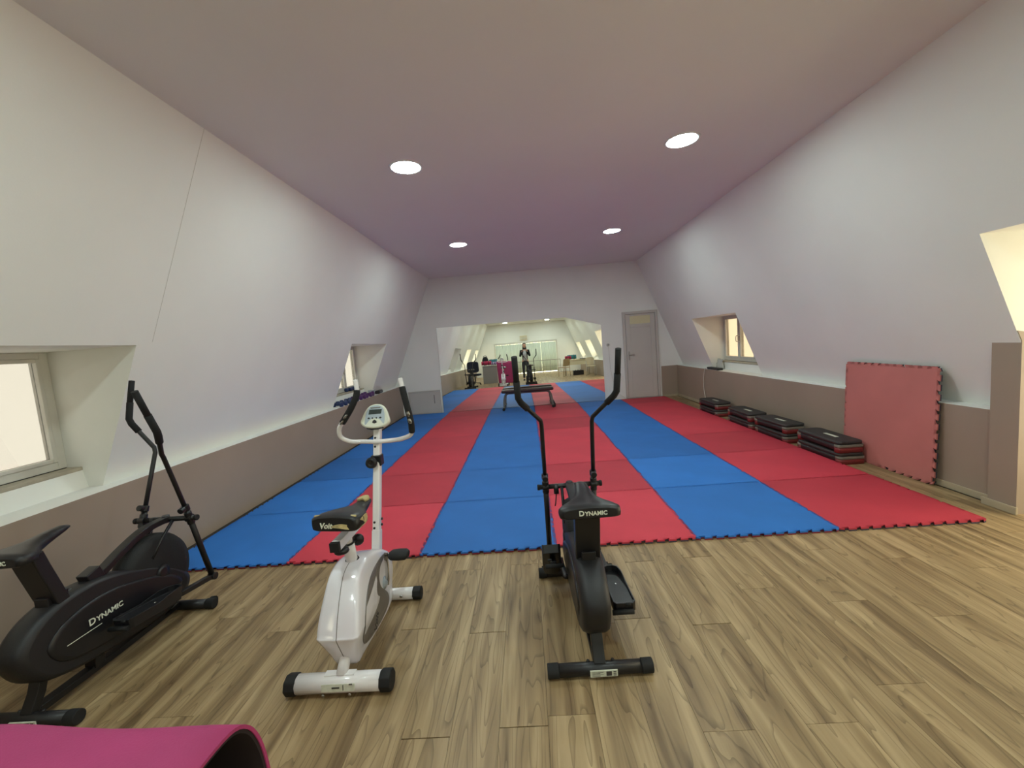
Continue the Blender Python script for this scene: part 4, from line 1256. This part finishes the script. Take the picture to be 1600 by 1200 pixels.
def chair(label, m, loc, rz, leg):
    t = thing('chair', label, 'chair', loc, rz)
    mb = MB(); mb.b2((-.21, -.21, .43), (.21, .21, .46)); obj('seat', mb, m, t, bevel=.012, seg=3)
    mb = MB(); mb.loft([[(x, -.19 - (z - .46) * .18 + dy + .03 * (1 - (x / .2) ** 2) * -1, z) for x, z in ((-.20, .52), (-.10, .51), (0, .51), (.10, .51), (.20, .52), (.19, .84), (.10, .86), (0, .865), (-.10, .86), (-.19, .84))] for dy in (0, .016)])
    obj('backrest', mb, m, t)
    for sx in (-1, 1):
        mb = MB(); mb.tube([(sx * .18, .18, .44), (sx * .205, .21, 0)], .014, 10); obj('leg', mb, leg, t)
        mb = MB(); mb.tube([(sx * .19, -.255, .70), (sx * .185, -.19, .46), (sx * .205, -.23, 0)], .014, 10); obj('leg', mb, leg, t)
    return t
chair('cream chair between the alcove and the cream table by the right wall', M_creampaint, (6.02, -3.3, 0), rad(200), M_frame)
chair('tan wooden chair at the near end of the cream table', M_tan, (4.80, -3.95, 0), rad(150), M_tan)

ac = thing('wall_unit', 'cream ventilation unit on the end wall above the curtained window', 'wall unit', (2.95, YE, 2.26))
mb = MB(); mb.b2((-.22, 0, -.12), (.22, .12, .13)); obj('body', mb, M_creampaint, ac, bevel=.012)
for i in range(5):
    mb = MB(); mb.b2((-.19, .12, -.09 + i * .022), (.19, .126, -.078 + i * .022)); obj('slat', mb, M_frame, ac)

# ------------------------------------------------------------------ the person holding the phone, seen in the mirror
pr = thing('person', 'person in black open jacket, grey top and dark jeans, holding up a phone', 'person', (2.93, -3.30, 0))
def ensure_skin(me):
    bm = bmesh.new(); bm.from_mesh(me); bm.verts.layers.skin.verify(); bm.to_mesh(me); bm.free()
def skin(name, verts, edges, radii, m, parent, sub=2, root=0):
    me = bpy.data.meshes.new(name); me.from_pydata([tuple(v) for v in verts], edges, []); me.materials.append(m)
    ensure_skin(me)
    o = bpy.data.objects.new(name, me); COL.objects.link(o); o.parent = parent
    sk = o.modifiers.new('skin', 'SKIN'); sk.use_smooth_shade = True
    lay = me.skin_vertices[0].data
    for i, r in enumerate(radii):
        lay[i].radius = r if isinstance(r, tuple) else (r, r)
        lay[i].use_root = (i == root)
    md = o.modifiers.new('sub', 'SUBSURF'); md.levels = sub; md.render_levels = sub
    return o
# skeleton: pelvis, spine, neck, head; arms raised to the phone; legs
V = [(0, 0, .95), (0, .0, 1.10), (0, .0, 1.28), (0, -.01, 1.42), (0, .0, 1.50), (0, .015, 1.56)]
Rr = [(.125, .095), (.115, .085), (.13, .095), (.10, .075), (.052, .052), (.05, .05)]
Ed = [(0, 1), (1, 2), (2, 3), (3, 4), (4, 5)]
def chain(start, pts, rad_):
    p = start
    for q, r in zip(pts, rad_):
        V.append(q); Rr.append(r); Ed.append((p, len(V) - 1)); p = len(V) - 1
    return p
wr = {}
for s in (-1, 1):
    wr[s] = chain(3, [(s * .165, -.01, 1.40), (s * .225, .05, 1.16), (s * .15, .22, 1.32), (s * .095, .285, 1.405)], [.055, .043, .038, .027])
    wr[s] = chain(wr[s], [(s * .088, .305, 1.445)], [(.030, .018)])
    pw = wr[s]
    b = Vector(V[pw])
    for j, (dx, dy, ln) in enumerate(((-.004, .012, .060), (-.012, .008, .068), (-.012, -.004, .064), (-.004, -.014, .052))):
        k1 = b + Vector((s * dx * .6, dy, ln * .55)); k2 = b + Vector((s * (dx - .018), dy + .004, ln * .95)); k3 = b + Vector((s * (dx - .034), dy + .012, ln * 1.05))
        chain(pw, [k1, k2, k3], [.0085, .008, .007])
    chain(pw, [b + Vector((-s * .014, -.022, .018)), b + Vector((-s * .028, -.016, .045))], [.010, .009])
for s in (-1, 1):
    chain(0, [(s * .095, 0, .86), (s * .10, .012, .50), (s * .105, -.01, .10), (s * .11, .10, .045)], [(.085, .09), .055, .038, (.036, .03)])
body = skin('body', V, Ed, Rr, M_skin, pr)
# head with face
hd = MB()
hr = []
for z, w, d, y in ((1.545, .030, .035, .035), (1.56, .045, .05, .035), (1.59, .060, .075, .025), (1.63, .070, .088, .018), (1.67, .074, .092, .012), (1.71, .070, .088, .008), (1.745, .052, .066, .004), (1.765, .022, .03, 0)):
    hr.append([(w * cos(2*pi*k/20), y + d * sin(2*pi*k/20), z) for k in range(20)])
hd.loft(hr)
hd.loft([[(x * k, .098 + dy, z) for x, z in ((-.014, 1.615), (.014, 1.615), (.008, 1.66), (-.008, 1.66))] for dy, k in ((0, 1), (.022, .5))])
for s in (-1, 1):
    hd.ell((s * .074, .012, 1.65), (.010, .02, .03), 10, 8)
obj('head', hd, M_skin, pr)
mb = MB()
for s in (-1, 1): mb.ell((s * .028, .100, 1.658), (.013, .008, .008), 12, 8)
obj('eyes', mb, M_frame, pr)
mb = MB()
for s in (-1, 1): mb.ell((s * .028, .107, 1.658), (.006, .004, .006), 10, 6)
obj('irises', mb, M_hair, pr)
mb = MB(); mb.ell((0, .098, 1.592), (.022, .010, .007), 12, 8); obj('mouth', mb, mat('lips', (160, 92, 88), 0.5), pr)
mb = MB()   # long dark hair falling behind the shoulders
rings = []
for z, w, d, y in ((1.30, .10, .030, -.115), (1.40, .115, .045, -.10), (1.50, .100, .055, -.075), (1.58, .088, .075, -.045), (1.65, .087, .088, -.022), (1.71, .084, .096, -.008), (1.75, .066, .082, -.004), (1.782, .03, .04, -.004)):
    rings.append([(w * cos(2*pi*k/20), y + d * sin(2*pi*k/20), z) for k in range(20)])
mb.loft(rings); obj('hair', mb, M_hair, pr)
# clothes
V = [(0, -.005, .88), (0, -.005, 1.05), (0, -.005, 1.28), (0, -.012, 1.415)]
Rr = [(.150, .115), (.140, .105), (.152, .115), (.115, .088)]; Ed = [(0, 1), (1, 2), (2, 3)]
for s in (-1, 1):
    chain(3, [(s * .17, -.01, 1.405), (s * .228, .05, 1.15), (s * .150, .22, 1.315), (s * .112, .268, 1.375)], [.070, .056, .050, .040])
skin('jacket', V, Ed, Rr, M_jacket, pr)
mb = MB()
mb.loft([[(x * w, .075 + dy + .04 * (1 - x * x) + b, z) for x in (-1, -.6, -.2, .2, .6, 1)] + [(x * w, .055 + dy + b, z) for x in (1, .6, .2, -.2, -.6, -1)] for z, w, dy, b in ((.93, .10, .03, 0), (1.08, .088, .02, 0), (1.24, .085, .025, 0), (1.36, .072, .0, 0), (1.43, .045, -.03, 0))])
obj('top', mb, M_shirt, pr)
V = [(0, 0, .97), (0, 0, .88)]; Rr = [(.128, .100), (.130, .105)]; Ed = [(0, 1)]
for s in (-1, 1):
    chain(1, [(s * .098, 0, .80), (s * .10, .012, .49), (s * .105, -.008, .10)], [(.092, .095), .066, .056])
skin('jeans', V, Ed, Rr, M_jeans, pr)
for s in (-1, 1):
    mb = MB(); mb.loft([[(s * .108 + .045 * k * cos(2*pi*i/16), .045 + .125 * k2 * sin(2*pi*i/16), z) for i in range(16)] for z, k, k2 in ((0, .95, .98), (.02, 1.02, 1.0), (.045, .95, .93), (.075, .7, .55), (.085, .6, .45))])
    obj('shoe', mb, M_black, pr)
ph = thing('phone', 'black phone held up in both hands by the person', 'phone', (2.93, -2.965, 1.50))
mb = MB(); mb.b2((-.078, 0, -.037), (.078, .009, .037)); obj('body', mb, M_blackp, ph, bevel=.006, seg=3)
mb = MB(); mb.b2((-.074, -.0012, -.033), (.074, .0005, .033)); obj('screen', mb, M_lcd, ph)
mb = MB(); mb.lathe([(.008, .009), (.008, .0115), (.006, .012)], (-.055, 0, .018), 1, 14); mb.lathe([(.008, .009), (.008, .0115), (.006, .012)], (-.055, 0, -.004), 1, 14); obj('lens', mb, M_lcd, ph)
════
**What you have to do**
Without the pictures, please reproduce each line of the listing above exactly, from the first one through the line bearing "mb = MB(); mb.b2((-.19, .12, -.09".

**Task output**
Continue the Blender Python script for this scene: part 4, from line 1256. This part finishes the script. Take the picture to be 1600 by 1200 pixels.
def chair(label, m, loc, rz, leg):
    t = thing('chair', label, 'chair', loc, rz)
    mb = MB(); mb.b2((-.21, -.21, .43), (.21, .21, .46)); obj('seat', mb, m, t, bevel=.012, seg=3)
    mb = MB(); mb.loft([[(x, -.19 - (z - .46) * .18 + dy + .03 * (1 - (x / .2) ** 2) * -1, z) for x, z in ((-.20, .52), (-.10, .51), (0, .51), (.10, .51), (.20, .52), (.19, .84), (.10, .86), (0, .865), (-.10, .86), (-.19, .84))] for dy in (0, .016)])
    obj('backrest', mb, m, t)
    for sx in (-1, 1):
        mb = MB(); mb.tube([(sx * .18, .18, .44), (sx * .205, .21, 0)], .014, 10); obj('leg', mb, leg, t)
        mb = MB(); mb.tube([(sx * .19, -.255, .70), (sx * .185, -.19, .46), (sx * .205, -.23, 0)], .014, 10); obj('leg', mb, leg, t)
    return t
chair('cream chair between the alcove and the cream table by the right wall', M_creampaint, (6.02, -3.3, 0), rad(200), M_frame)
chair('tan wooden chair at the near end of the cream table', M_tan, (4.80, -3.95, 0), rad(150), M_tan)

ac = thing('wall_unit', 'cream ventilation unit on the end wall above the curtained window', 'wall unit', (2.95, YE, 2.26))
mb = MB(); mb.b2((-.22, 0, -.12), (.22, .12, .13)); obj('body', mb, M_creampaint, ac, bevel=.012)
for i in range(5):
    mb = MB(); mb.b2((-.19, .12, -.09 + i * .022), (.19, .126, -.078 + i * .022)); obj('slat', mb, M_frame, ac)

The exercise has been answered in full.